▶ **Task**: Search the material for "blocky" and show all lines that contain it.

▶ **3D scene scripts**:
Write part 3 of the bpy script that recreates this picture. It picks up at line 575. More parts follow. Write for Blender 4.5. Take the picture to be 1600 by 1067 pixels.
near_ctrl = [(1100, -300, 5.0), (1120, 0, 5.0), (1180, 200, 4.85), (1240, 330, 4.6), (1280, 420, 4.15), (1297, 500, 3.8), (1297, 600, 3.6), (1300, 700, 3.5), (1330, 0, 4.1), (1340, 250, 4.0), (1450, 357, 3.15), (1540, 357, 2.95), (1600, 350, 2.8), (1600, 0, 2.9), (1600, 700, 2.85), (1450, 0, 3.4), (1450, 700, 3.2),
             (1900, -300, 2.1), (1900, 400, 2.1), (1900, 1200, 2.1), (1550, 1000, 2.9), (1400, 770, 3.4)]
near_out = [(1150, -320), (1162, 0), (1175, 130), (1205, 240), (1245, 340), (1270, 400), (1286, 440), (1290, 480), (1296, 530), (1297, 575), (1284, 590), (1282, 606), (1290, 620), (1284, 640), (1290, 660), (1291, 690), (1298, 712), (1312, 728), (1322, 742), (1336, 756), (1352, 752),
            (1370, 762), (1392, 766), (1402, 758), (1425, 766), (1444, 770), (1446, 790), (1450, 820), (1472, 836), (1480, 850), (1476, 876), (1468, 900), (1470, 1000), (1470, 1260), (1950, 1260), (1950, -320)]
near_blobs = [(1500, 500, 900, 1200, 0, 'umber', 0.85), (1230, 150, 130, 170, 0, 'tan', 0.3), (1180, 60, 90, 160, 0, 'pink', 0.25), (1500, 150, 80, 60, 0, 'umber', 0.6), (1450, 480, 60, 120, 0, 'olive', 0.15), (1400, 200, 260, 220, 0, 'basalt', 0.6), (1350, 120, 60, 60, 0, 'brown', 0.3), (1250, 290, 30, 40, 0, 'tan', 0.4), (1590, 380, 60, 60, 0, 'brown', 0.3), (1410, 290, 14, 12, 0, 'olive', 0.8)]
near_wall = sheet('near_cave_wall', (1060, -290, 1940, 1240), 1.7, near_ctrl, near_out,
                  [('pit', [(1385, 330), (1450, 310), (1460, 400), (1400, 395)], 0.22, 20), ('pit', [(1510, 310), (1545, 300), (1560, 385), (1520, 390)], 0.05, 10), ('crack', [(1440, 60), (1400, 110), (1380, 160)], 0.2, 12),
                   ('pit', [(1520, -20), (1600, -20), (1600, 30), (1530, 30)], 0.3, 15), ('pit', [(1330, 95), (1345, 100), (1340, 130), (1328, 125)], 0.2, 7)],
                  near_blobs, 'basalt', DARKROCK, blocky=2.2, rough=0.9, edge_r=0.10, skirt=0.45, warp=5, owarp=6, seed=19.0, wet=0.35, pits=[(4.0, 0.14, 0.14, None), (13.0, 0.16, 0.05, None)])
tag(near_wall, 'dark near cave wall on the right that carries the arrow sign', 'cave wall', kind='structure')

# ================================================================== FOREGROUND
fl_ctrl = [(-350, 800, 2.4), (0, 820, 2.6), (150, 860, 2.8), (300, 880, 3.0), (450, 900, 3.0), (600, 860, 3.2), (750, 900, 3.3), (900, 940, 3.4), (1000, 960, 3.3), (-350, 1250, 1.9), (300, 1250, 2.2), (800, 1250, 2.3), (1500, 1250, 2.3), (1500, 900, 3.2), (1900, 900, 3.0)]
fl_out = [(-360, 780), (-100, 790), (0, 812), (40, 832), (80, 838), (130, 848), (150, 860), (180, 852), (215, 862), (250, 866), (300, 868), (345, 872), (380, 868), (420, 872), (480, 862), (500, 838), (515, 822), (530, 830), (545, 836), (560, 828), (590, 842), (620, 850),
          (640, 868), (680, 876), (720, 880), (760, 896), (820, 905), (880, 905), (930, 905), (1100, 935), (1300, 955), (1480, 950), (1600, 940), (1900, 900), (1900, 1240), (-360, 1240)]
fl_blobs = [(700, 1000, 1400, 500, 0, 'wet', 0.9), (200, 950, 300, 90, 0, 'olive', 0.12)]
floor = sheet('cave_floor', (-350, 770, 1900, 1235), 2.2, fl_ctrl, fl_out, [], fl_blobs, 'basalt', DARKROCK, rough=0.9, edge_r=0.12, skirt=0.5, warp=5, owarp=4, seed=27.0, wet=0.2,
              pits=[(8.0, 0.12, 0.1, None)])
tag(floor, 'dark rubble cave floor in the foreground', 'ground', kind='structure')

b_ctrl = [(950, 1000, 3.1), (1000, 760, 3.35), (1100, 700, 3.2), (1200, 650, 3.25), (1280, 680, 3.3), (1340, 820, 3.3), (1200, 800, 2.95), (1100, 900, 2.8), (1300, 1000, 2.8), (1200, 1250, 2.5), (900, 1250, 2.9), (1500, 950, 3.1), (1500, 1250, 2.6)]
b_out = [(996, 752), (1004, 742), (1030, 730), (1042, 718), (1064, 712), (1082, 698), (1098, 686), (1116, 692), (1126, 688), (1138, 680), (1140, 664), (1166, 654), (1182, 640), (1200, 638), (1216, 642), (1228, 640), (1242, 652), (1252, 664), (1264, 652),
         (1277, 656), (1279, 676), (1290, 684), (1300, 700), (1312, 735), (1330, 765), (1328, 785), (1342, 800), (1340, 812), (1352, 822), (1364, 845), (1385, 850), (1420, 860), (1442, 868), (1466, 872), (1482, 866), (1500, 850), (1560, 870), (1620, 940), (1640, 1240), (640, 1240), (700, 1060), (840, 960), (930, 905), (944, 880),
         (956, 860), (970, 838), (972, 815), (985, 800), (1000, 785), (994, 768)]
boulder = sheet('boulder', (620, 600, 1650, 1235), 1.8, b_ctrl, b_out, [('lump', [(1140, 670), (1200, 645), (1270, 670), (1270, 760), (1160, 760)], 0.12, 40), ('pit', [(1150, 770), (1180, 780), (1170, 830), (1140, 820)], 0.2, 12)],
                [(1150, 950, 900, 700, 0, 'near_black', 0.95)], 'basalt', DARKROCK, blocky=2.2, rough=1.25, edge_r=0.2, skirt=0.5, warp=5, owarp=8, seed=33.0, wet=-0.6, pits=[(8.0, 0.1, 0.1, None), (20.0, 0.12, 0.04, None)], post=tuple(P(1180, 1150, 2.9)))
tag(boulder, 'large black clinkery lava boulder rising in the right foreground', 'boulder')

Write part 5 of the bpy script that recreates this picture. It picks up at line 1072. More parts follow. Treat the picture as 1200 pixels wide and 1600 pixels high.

▶ **Exercise solution**:
                  near_blobs, 'basalt', DARKROCK, blocky=2.2, rough=0.9, edge_r=0.10, skirt=0.45, warp=5, owarp=6, seed=19.0, wet=0.35, pits=[(4.0, 0.14, 0.14, None), (13.0, 0.16, 0.05, None)])
                [(1150, 950, 900, 700, 0, 'near_black', 0.95)], 'basalt', DARKROCK, blocky=2.2, rough=1.25, edge_r=0.2, skirt=0.5, warp=5, owarp=8, seed=33.0, wet=-0.6, pits=[(8.0, 0.1, 0.1, None), (20.0, 0.12, 0.04, None)], post=tuple(P(1180, 1150, 2.9)))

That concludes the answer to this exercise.